» THE PROBLEM: Quote only the lines from the top of the listing below down to and including the line with "COL = S.collection".

» RECORDED DATA:
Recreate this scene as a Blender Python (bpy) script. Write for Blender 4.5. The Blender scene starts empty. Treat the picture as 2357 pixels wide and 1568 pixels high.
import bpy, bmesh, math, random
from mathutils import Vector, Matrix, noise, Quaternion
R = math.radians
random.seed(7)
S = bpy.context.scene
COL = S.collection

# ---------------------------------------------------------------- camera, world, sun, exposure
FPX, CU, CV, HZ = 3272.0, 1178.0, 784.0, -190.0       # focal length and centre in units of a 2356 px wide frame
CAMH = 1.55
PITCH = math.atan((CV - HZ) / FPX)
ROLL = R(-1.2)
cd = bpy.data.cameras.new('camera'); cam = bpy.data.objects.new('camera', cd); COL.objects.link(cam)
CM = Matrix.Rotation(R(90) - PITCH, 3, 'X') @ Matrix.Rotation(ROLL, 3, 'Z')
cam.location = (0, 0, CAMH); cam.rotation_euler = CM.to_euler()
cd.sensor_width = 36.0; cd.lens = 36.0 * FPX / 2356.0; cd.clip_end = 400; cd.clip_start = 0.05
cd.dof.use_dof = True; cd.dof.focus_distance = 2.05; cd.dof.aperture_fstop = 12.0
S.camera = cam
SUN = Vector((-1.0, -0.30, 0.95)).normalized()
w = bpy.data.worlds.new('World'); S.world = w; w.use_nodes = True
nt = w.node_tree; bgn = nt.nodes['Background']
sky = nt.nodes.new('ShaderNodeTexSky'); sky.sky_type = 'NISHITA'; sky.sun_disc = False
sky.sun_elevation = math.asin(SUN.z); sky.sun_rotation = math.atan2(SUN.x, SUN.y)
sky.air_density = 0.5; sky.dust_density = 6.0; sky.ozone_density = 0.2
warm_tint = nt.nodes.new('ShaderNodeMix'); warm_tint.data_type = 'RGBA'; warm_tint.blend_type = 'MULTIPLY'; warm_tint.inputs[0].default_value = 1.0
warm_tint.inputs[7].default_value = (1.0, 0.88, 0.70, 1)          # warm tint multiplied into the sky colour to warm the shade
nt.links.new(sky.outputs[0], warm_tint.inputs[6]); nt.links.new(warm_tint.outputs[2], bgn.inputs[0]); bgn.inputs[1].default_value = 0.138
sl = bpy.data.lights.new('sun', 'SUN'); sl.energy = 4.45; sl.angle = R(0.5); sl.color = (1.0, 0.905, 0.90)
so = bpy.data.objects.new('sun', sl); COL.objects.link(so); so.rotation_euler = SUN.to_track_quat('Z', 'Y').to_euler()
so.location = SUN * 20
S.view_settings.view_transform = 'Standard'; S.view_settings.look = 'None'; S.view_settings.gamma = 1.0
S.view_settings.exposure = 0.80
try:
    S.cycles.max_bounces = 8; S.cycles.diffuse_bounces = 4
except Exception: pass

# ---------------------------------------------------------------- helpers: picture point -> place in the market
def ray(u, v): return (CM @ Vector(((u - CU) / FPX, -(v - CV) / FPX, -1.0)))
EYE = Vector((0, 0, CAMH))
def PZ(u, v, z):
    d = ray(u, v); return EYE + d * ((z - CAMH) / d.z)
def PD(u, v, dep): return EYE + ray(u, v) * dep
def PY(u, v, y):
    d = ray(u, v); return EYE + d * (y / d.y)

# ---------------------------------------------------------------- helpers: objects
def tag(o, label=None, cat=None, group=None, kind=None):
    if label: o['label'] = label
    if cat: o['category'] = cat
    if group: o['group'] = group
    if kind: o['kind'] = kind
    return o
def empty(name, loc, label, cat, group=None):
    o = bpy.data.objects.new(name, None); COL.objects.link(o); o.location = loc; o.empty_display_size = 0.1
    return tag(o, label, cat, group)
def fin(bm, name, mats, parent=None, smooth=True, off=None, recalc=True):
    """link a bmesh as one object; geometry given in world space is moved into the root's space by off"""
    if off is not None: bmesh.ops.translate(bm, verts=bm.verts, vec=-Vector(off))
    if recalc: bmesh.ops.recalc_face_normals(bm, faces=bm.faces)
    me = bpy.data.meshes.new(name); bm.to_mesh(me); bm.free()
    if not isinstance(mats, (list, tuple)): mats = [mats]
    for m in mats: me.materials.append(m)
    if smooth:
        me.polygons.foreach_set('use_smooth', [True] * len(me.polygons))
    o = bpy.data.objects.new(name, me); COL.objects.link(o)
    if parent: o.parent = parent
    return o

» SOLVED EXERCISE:
Recreate this scene as a Blender Python (bpy) script. Write for Blender 4.5. The Blender scene starts empty. Treat the picture as 2357 pixels wide and 1568 pixels high.
import bpy, bmesh, math, random
from mathutils import Vector, Matrix, noise, Quaternion
R = math.radians
random.seed(7)
S = bpy.context.scene
COL = S.collection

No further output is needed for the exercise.